→ TO BE DONE
Starting at the top of the entries, restate word for word each line up to and including the one with "build_feathers('back_feather', fs, h1)".

Recorded data:
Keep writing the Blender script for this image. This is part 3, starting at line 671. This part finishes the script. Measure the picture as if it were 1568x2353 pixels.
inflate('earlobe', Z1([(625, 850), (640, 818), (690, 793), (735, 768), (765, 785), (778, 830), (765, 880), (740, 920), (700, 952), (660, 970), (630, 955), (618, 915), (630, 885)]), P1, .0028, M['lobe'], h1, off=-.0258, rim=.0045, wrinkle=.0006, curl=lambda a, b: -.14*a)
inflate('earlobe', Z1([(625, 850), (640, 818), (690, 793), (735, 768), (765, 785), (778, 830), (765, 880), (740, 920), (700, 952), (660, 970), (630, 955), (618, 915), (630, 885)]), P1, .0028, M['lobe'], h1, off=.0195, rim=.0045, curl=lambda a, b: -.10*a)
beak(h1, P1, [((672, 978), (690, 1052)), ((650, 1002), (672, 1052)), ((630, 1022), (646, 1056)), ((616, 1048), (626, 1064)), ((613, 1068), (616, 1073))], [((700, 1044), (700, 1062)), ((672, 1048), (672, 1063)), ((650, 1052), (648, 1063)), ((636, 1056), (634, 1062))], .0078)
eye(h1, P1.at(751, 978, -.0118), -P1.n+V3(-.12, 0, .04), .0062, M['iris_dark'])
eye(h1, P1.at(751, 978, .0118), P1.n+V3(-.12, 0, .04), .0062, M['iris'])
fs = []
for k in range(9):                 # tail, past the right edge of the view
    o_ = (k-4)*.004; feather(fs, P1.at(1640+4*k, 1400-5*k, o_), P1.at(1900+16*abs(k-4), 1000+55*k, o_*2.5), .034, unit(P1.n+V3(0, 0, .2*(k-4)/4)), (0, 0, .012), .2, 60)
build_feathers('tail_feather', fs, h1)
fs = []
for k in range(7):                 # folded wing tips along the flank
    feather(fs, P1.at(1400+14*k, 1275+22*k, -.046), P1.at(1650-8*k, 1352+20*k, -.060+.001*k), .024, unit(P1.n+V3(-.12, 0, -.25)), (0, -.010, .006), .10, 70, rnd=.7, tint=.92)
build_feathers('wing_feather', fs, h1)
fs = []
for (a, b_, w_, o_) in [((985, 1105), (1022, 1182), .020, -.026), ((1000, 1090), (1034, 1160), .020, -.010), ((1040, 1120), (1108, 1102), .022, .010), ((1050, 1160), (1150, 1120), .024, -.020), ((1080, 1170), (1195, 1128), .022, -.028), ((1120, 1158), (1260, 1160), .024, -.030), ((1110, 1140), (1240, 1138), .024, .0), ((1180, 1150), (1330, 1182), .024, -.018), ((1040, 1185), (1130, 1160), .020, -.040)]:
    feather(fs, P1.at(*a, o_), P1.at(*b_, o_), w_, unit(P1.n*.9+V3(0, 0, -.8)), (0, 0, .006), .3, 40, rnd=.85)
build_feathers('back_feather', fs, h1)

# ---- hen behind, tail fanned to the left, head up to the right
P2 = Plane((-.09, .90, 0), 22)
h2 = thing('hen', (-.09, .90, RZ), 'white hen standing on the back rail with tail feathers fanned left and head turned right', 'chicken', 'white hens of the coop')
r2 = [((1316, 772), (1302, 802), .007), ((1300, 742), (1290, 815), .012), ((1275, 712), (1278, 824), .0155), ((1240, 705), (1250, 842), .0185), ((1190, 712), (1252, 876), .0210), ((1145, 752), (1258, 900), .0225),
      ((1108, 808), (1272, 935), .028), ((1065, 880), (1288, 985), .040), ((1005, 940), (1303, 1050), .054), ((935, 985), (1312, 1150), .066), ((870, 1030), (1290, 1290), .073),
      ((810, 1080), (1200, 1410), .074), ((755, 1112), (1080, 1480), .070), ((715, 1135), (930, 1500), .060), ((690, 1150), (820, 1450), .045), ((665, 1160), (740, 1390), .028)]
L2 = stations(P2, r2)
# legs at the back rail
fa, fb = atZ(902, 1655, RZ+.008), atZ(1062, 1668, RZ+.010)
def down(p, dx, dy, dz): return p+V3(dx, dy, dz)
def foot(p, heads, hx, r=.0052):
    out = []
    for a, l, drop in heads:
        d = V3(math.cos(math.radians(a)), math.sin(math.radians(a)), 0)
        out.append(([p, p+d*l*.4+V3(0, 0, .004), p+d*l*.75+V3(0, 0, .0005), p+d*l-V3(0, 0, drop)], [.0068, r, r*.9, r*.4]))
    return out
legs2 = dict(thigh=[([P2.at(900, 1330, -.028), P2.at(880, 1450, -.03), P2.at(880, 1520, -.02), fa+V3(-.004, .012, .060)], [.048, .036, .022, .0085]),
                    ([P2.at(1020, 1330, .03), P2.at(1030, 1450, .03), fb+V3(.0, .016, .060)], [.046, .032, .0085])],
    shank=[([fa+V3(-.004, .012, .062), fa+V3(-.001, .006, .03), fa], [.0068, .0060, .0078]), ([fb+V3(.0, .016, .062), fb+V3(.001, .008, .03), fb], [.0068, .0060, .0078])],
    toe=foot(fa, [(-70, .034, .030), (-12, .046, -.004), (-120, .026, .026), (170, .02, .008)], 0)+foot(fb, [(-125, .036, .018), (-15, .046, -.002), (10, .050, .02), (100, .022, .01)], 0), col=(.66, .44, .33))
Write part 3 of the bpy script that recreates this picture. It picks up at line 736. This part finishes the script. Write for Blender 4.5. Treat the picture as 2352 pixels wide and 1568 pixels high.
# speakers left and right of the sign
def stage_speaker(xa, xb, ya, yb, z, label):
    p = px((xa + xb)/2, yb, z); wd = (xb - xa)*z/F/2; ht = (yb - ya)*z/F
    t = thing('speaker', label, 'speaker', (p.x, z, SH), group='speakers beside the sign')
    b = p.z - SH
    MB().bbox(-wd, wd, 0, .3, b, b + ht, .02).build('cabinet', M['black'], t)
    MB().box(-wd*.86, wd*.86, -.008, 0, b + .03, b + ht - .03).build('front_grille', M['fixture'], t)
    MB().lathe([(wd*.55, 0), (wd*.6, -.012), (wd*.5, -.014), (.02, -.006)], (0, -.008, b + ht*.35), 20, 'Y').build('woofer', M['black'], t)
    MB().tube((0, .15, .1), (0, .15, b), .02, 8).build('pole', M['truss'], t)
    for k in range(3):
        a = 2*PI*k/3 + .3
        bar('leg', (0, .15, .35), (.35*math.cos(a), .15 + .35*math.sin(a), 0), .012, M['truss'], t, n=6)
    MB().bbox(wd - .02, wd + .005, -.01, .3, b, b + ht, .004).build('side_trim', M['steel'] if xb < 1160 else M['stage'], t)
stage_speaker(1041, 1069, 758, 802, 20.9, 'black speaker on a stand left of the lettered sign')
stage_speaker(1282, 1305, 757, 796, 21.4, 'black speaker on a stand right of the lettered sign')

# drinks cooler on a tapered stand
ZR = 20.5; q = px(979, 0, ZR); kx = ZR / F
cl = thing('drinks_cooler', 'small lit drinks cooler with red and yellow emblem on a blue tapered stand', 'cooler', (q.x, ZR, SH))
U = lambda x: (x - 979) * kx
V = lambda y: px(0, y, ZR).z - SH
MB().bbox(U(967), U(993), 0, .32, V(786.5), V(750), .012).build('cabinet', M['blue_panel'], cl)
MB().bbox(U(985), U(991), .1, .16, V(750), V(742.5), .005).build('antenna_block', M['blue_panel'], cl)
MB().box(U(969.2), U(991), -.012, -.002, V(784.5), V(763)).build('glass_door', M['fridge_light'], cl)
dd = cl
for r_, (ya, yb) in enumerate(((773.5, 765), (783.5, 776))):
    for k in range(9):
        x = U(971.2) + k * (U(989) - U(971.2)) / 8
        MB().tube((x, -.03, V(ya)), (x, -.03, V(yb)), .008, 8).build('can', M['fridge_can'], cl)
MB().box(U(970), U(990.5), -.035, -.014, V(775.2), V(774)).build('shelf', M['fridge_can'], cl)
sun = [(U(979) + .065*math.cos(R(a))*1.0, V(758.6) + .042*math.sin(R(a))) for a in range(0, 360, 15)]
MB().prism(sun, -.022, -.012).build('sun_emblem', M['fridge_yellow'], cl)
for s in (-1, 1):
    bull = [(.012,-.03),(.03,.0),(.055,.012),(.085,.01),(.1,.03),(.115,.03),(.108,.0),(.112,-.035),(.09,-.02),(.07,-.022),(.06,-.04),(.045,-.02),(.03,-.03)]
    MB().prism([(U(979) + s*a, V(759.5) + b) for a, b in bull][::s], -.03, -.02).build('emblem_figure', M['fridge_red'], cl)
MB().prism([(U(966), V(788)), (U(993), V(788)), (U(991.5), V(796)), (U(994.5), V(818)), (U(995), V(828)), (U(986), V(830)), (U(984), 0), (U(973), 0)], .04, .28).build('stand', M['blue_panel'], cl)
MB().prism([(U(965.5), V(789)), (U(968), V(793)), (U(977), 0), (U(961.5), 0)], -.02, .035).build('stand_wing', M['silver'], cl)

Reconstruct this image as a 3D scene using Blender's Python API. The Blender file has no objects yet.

→ EXPECTED ANSWER
Keep writing the Blender script for this image. This is part 3, starting at line 671. This part finishes the script. Measure the picture as if it were 1568x2353 pixels.
inflate('earlobe', Z1([(625, 850), (640, 818), (690, 793), (735, 768), (765, 785), (778, 830), (765, 880), (740, 920), (700, 952), (660, 970), (630, 955), (618, 915), (630, 885)]), P1, .0028, M['lobe'], h1, off=-.0258, rim=.0045, wrinkle=.0006, curl=lambda a, b: -.14*a)
inflate('earlobe', Z1([(625, 850), (640, 818), (690, 793), (735, 768), (765, 785), (778, 830), (765, 880), (740, 920), (700, 952), (660, 970), (630, 955), (618, 915), (630, 885)]), P1, .0028, M['lobe'], h1, off=.0195, rim=.0045, curl=lambda a, b: -.10*a)
beak(h1, P1, [((672, 978), (690, 1052)), ((650, 1002), (672, 1052)), ((630, 1022), (646, 1056)), ((616, 1048), (626, 1064)), ((613, 1068), (616, 1073))], [((700, 1044), (700, 1062)), ((672, 1048), (672, 1063)), ((650, 1052), (648, 1063)), ((636, 1056), (634, 1062))], .0078)
eye(h1, P1.at(751, 978, -.0118), -P1.n+V3(-.12, 0, .04), .0062, M['iris_dark'])
eye(h1, P1.at(751, 978, .0118), P1.n+V3(-.12, 0, .04), .0062, M['iris'])
fs = []
for k in range(9):                 # tail, past the right edge of the view
    o_ = (k-4)*.004; feather(fs, P1.at(1640+4*k, 1400-5*k, o_), P1.at(1900+16*abs(k-4), 1000+55*k, o_*2.5), .034, unit(P1.n+V3(0, 0, .2*(k-4)/4)), (0, 0, .012), .2, 60)
build_feathers('tail_feather', fs, h1)
fs = []
for k in range(7):                 # folded wing tips along the flank
    feather(fs, P1.at(1400+14*k, 1275+22*k, -.046), P1.at(1650-8*k, 1352+20*k, -.060+.001*k), .024, unit(P1.n+V3(-.12, 0, -.25)), (0, -.010, .006), .10, 70, rnd=.7, tint=.92)
build_feathers('wing_feather', fs, h1)
fs = []
for (a, b_, w_, o_) in [((985, 1105), (1022, 1182), .020, -.026), ((1000, 1090), (1034, 1160), .020, -.010), ((1040, 1120), (1108, 1102), .022, .010), ((1050, 1160), (1150, 1120), .024, -.020), ((1080, 1170), (1195, 1128), .022, -.028), ((1120, 1158), (1260, 1160), .024, -.030), ((1110, 1140), (1240, 1138), .024, .0), ((1180, 1150), (1330, 1182), .024, -.018), ((1040, 1185), (1130, 1160), .020, -.040)]:
    feather(fs, P1.at(*a, o_), P1.at(*b_, o_), w_, unit(P1.n*.9+V3(0, 0, -.8)), (0, 0, .006), .3, 40, rnd=.85)
build_feathers('back_feather', fs, h1)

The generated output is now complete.